Semver Comparator parses and compares two semantic version strings according to the semver 2.0.0 specification. Enter any two version numbers — including pre-release identifiers like -alpha.1 or -rc.2 — and the tool instantly shows which version is greater, equal, or less, along with a component-by-component breakdown of major, minor, patch, and pre-release differences.
How to Use Semver Comparator
- Enter the first version string in the Version A field (e.g.
1.2.3orv2.0.0-beta.1). - Enter the second version string in the Version B field.
- The comparison result updates instantly — no button needed.
- Review the breakdown table to see which component differs.
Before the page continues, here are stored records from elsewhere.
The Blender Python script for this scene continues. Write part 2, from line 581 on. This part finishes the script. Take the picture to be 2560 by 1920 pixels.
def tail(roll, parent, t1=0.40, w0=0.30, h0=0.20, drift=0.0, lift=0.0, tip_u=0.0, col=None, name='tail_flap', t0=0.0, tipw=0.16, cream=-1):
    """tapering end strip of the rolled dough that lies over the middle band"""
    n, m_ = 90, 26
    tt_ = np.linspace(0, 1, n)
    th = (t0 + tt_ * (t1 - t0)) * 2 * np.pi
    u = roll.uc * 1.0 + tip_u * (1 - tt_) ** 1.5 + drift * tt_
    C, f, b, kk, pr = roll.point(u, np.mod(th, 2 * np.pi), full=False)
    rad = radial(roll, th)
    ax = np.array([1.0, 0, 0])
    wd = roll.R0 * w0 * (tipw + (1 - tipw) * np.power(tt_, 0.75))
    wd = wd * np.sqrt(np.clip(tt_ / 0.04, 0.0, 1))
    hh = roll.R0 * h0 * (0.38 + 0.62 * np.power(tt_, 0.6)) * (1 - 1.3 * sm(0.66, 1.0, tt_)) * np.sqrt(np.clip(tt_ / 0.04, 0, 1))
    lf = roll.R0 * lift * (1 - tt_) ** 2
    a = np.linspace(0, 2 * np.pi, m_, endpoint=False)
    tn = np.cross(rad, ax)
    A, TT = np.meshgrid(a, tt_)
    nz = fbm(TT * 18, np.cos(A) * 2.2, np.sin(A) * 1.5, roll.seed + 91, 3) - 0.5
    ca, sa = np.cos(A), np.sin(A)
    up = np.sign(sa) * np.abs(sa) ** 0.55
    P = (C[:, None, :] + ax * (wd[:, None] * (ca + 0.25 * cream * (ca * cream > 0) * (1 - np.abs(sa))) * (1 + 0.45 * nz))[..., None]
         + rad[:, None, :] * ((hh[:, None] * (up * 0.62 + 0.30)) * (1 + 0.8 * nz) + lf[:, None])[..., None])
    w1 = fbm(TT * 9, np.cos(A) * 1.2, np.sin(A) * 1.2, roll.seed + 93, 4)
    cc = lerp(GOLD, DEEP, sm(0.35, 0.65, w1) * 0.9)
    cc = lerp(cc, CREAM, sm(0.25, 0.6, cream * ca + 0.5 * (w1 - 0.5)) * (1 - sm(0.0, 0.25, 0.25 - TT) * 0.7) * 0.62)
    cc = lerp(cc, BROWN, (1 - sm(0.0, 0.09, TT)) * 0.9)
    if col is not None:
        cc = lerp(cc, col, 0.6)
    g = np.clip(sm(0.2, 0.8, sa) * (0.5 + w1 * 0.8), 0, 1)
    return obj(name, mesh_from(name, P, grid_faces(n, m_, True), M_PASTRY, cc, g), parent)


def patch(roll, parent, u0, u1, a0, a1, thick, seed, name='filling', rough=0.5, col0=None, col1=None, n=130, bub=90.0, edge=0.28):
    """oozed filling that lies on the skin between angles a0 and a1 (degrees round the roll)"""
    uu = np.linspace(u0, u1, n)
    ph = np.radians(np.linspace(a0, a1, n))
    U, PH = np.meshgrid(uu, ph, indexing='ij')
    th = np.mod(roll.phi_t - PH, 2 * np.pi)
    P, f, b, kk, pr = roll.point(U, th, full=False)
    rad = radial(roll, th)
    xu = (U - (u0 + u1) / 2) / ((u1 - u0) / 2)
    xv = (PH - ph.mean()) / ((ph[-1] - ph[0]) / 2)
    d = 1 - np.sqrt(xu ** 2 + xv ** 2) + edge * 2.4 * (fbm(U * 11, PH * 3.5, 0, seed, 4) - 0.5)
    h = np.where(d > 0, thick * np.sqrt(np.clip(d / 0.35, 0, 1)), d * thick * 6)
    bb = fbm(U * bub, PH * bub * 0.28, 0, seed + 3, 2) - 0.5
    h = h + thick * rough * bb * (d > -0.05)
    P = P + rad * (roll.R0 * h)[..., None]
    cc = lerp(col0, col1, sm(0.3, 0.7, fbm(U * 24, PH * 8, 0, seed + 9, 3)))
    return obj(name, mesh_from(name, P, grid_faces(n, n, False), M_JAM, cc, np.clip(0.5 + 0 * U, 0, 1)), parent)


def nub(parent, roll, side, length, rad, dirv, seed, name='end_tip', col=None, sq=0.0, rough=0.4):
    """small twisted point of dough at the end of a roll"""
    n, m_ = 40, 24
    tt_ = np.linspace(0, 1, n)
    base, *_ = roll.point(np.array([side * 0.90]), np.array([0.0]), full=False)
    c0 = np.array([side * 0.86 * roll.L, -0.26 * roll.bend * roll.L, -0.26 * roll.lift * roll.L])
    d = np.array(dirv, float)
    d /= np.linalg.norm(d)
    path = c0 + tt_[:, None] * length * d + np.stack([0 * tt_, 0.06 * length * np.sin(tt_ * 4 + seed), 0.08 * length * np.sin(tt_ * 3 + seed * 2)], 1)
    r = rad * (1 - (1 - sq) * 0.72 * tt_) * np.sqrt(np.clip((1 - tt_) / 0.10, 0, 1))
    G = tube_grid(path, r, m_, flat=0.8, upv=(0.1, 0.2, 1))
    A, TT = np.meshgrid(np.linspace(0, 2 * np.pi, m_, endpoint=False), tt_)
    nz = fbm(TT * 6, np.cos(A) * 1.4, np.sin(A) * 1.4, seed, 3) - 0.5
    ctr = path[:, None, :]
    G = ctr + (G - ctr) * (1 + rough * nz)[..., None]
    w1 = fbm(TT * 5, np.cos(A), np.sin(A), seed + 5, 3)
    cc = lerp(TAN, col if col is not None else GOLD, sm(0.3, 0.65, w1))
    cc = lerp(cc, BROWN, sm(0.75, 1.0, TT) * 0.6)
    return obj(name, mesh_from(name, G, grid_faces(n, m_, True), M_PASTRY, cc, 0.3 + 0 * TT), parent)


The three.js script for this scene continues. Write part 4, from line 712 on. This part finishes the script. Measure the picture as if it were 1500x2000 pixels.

- Use the sample buttons to load common comparison examples.
Features
- Full semver 2.0.0 support — major, minor, patch, pre-release, build metadata
- Pre-release comparison — correct precedence for alpha, beta, rc identifiers
- Component breakdown — table showing diff per major/minor/patch field
- v prefix support — strips leading v automatically
- Instant results — comparison updates as you type
- Sample versions — one-click examples for common scenarios
FAQ
What is semantic versioning?
Semantic versioning (semver) is a versioning scheme using three numbers: MAJOR.MINOR.PATCH. MAJOR increments for breaking changes, MINOR for new backwards-compatible features, and PATCH for backwards-compatible bug fixes.
How are pre-release versions compared?
A pre-release version has lower precedence than the associated normal version. For example, 1.0.0-alpha < 1.0.0. Pre-release identifiers are compared left to right: numeric identifiers use integer comparison, alphanumeric identifiers use ASCII sort order.
Does build metadata affect version precedence?
No. Build metadata (the part after +) is ignored when determining version precedence. Two versions that differ only in build metadata are considered equal in terms of precedence.
Can I use a v prefix like v1.2.3?
Yes. The tool automatically strips a leading v prefix before parsing, so v1.2.3 and 1.2.3 are treated identically.